Troppo facile sarebbe poter risolvere tutto con i giri di vite, con le telecamere che seguono ogni movimento e che ingoiano la libertà di ciascuno al pari di leggi del ‘coprifuoco’. La difesa da mali così gravi richiede una reazione intelligente, ben concepita e studiata, fermamente applicata.

Scende sullo stesso piano dell’uomo-lupo chi invoca sbarramenti indiscriminati, spedizioni punitive. Risposte di pancia, appunto. Superficiali, banali. Sono quelle di coloro che sfogano la loro rabbia inconsapevole buttandola addosso a chi regge le sorti del governo locale, come se servisse a qualcosa piazzare mitragliatrici ad ogni angolo di strada.

Certo, la politica ha le sue responsabilità, le sue colpe, ed esse non vanno sottaciute bensì individuate con esattezza – la massima possibile – per spingere tutti verso l’applicazione di rimedi. Tutti insieme rispondendo con la solidarietà non di facciata, ma sostanziale che passa prima di tutto nel rispetto degli altri, siano chi siano: il vicino di casa, il pedone, l’altro automobilista, il diverso, chi ha un’altra cultura o un’altra religione, chi vive, pensa ed opera con onestà.
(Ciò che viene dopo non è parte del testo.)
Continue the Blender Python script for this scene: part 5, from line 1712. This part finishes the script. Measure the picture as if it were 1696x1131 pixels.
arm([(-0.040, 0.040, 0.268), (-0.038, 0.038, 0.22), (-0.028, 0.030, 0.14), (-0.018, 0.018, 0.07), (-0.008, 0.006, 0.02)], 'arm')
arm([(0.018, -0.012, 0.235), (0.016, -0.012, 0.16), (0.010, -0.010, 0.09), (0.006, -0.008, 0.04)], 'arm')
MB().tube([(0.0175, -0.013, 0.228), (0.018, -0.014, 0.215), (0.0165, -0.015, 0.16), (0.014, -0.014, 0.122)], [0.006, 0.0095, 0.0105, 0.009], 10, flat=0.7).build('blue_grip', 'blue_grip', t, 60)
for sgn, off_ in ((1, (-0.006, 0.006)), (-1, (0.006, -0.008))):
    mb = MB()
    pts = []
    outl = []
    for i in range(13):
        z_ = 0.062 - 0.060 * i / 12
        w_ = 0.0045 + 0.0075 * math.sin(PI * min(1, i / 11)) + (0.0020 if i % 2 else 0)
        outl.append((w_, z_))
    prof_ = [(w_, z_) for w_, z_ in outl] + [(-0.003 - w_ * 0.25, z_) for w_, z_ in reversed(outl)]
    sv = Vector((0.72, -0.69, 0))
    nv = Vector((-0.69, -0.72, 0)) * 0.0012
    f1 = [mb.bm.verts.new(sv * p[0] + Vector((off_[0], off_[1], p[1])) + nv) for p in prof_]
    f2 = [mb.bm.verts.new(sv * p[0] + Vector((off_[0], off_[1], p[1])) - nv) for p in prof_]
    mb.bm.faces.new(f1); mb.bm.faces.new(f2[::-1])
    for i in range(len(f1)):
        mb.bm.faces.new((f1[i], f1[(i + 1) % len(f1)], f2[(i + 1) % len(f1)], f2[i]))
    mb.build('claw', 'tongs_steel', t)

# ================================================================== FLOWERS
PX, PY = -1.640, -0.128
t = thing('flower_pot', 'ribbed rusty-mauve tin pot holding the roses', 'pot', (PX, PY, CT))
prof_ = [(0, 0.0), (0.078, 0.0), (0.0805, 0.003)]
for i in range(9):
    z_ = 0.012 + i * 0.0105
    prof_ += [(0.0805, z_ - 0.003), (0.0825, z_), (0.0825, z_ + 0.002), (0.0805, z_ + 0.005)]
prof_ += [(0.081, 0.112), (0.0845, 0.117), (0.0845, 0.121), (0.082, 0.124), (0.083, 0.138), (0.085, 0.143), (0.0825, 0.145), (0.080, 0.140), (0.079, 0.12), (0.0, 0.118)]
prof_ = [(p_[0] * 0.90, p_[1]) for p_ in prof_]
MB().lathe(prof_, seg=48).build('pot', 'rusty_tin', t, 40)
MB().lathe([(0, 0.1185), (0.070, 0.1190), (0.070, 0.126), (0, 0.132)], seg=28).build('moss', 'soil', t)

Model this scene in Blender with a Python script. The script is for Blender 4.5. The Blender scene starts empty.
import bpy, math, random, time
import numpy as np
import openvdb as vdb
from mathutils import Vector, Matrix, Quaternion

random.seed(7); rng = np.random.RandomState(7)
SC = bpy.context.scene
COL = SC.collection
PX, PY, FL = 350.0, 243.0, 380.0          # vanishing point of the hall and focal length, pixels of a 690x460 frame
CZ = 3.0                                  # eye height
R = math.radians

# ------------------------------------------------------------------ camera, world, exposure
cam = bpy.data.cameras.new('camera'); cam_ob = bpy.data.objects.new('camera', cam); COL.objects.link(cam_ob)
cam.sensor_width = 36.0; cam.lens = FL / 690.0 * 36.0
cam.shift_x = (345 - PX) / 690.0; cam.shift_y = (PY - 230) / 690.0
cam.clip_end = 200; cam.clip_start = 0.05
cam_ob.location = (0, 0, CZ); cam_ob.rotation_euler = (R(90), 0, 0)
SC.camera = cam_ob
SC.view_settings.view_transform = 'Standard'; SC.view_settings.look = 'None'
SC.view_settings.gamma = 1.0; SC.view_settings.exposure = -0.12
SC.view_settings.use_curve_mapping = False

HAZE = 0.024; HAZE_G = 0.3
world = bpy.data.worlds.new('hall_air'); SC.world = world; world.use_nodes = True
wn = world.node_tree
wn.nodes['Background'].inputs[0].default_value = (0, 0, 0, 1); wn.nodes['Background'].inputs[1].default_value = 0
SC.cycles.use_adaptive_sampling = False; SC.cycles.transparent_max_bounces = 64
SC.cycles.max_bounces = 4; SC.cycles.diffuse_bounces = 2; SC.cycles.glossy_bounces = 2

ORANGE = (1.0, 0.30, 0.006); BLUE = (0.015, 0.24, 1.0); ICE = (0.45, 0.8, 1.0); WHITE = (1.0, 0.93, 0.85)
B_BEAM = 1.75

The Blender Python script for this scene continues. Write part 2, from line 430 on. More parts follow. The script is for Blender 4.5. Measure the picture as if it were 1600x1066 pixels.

È strano pensare che i rimedi passano anche attraverso il rispetto delle regole dell’educazione civica, o semplicemente dell’educazione? E attraverso la costruzione di una società più giusta in cui chi ti sta di fronte non è a priori il tuo nemico?

Si tratta di processi lunghi, di rivoluzioni vere, che ognuno può compiere mediante il comportarsi. Ciò non significa il perdono o il buonismo. Anche l’accusa, perché porti alla giusta condanna va formulata con giudizio.

Inutile sventolare le bandiere contro l’immigrazione clandestina, per esempio, nei confronti di tre delinquenti ed assassini rumeni che – qualcuno lo dimentica – sono cittadini di uno stato aderente all’Unione europea.
Inutile inalberare intolleranze viscerali o altri vessilli che spuntano dai gorgoglii della pancia. Serve ragionare, con fermezza, altrimenti si arriva a stupidaggini come l’invocazione, da qualcuno incredibilmente formulata, affinché ci sia una bella ‘processione’ guidata da un taumaturgo razzista nell’illusione che così si possa risolvere ogni cosa.

Terni, città non abituata ad atti di efferata violenza s’interroga, ma le energie vanno impiegate nella ricerca dei rimedi. E per favore, in casi così gravi è necessaria la massima serietà senza scivolare in speculazioni partitiche o – peggio – revansciste.